O Van Gogh está à venda. Se você é da noite e tem mais de 40 anos de idade, conhece o Van Gogh. É um dos bares mais antigos e mais tradicionais de Porto Alegre. Fica na esquina da João Pessoa com a República, a última fronteira da Cidade Baixa, espécie de Muralha de Adriano da boemia – de lá não se passava.
O Van Gogh tinha muitos predicados. O maior deles, não se intimidar com o avanço da madrugada. Suas portas permaneciam abertas bravamente até o amanhecer. Às vezes o sol ia alto e o Van Gogh ali, resiliente, matando a sede e a fome de seus clientes agradecidos. Fui várias vezes ao Van Gogh, mas nunca (nunca!) antes das quatro da madrugada.
A cidade mudou, as pessoas mudaram e a noite se transformou, tornou-se mais breve e mais séria.
Hoje é até estranho você falar numa noite que estende além das quatro da madrugada.
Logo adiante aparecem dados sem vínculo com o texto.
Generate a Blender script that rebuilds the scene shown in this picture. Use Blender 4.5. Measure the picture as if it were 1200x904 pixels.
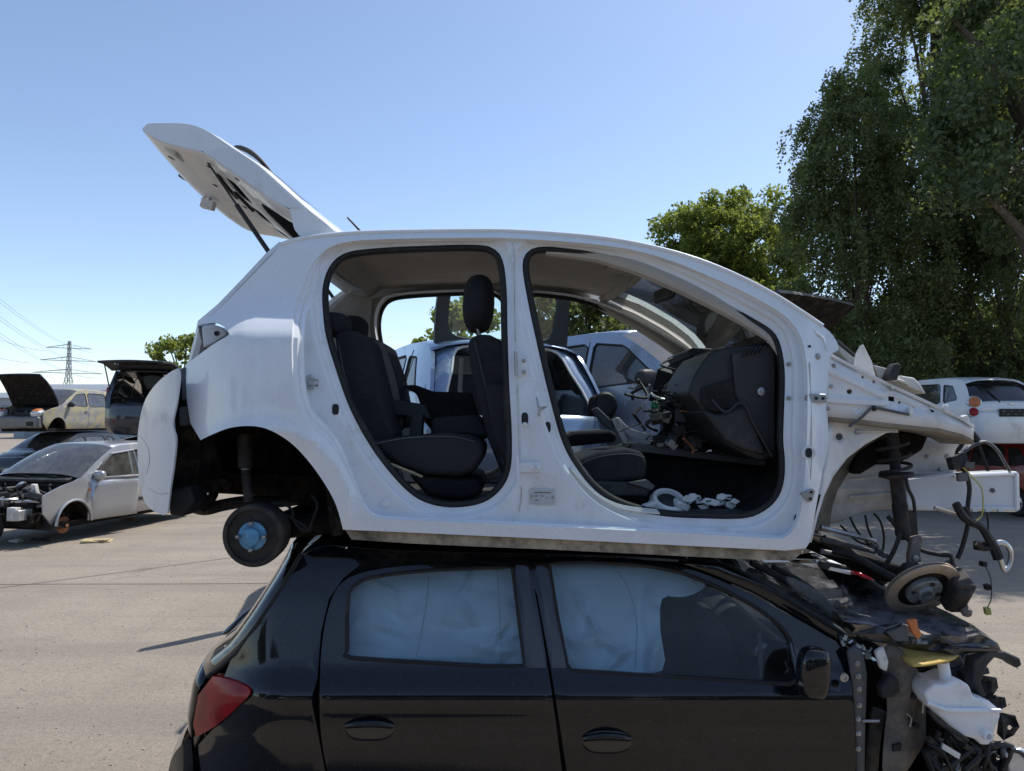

A cidade mudou, as pessoas mudaram e a noite se transformou, tornou-se mais breve e mais séria.
Por coincidência, a Tânia Carvalho me enviou, neste mesmo domingo chuvoso em que escrevo essa crônica, uma foto da formação clássica do Café TVCOM: lá estamos eu, a Tânia, o Thedy Correa, o Zé Antônio Pinheiro Machado e o Tatata Pimentel. Estamos sentados em torno à mesa de algum bar ou café, sorrimos para o fotógrafo, e o Tatata mostra para a câmera um grande bolo vermelho de aparência apetitosa.
A Tânia sempre repete que o Café TVCOM foi o ponto alto de sua rica carreira na televisão e, de fato, aquele programa era especial, mas não é dele que quero falar agora, e sim do que apresentava o Tatata, chamado “Gente da Noite”.
O Tatata tirou o nome do programa de uma música antiga do Túlio Piva, “Gente da Noite”. A letra é curtinha:
“Gente da noite
Que não liga preconceito
Tem estrelas na alma
E a lua dentro do seu peito
Gente da vida cansada
Que ergue seu mundo
Na madrugada
Gente que canta e que chora
Chora de saudade
Quando a noite vai embora”.
Uma letra simples, como se vê, mas que dizia exatamente o que tinha de ser dito. Porque a gente da noite, realmente, “não liga preconceito”. Você está pouco se lixando se o seu companheiro da madrugada é de direita ou de esquerda, se ele luta a favor das minorias ou é um distraído dos dramas sociais, se ele acredita no que você acredita ou pensa como você pensa. Isso não importa. Importa apenas se ele é um amigo leal, se ele quer se divertir sem incomodar ninguém, se ele ouve quando você fala.
Em seu programa, o Tatata virava a noite de Porto Alegre em busca de pessoas que fossem assim. Se não achasse, no final, quando a madrugada estava prestes a fazer sua última curva no Parque da Redenção, passava no Van Gogh. Lá, ele, e todos nós, sabíamos o que haveríamos de encontrar: gente boa. Com estrelas na alma e a lua dentro do seu peito.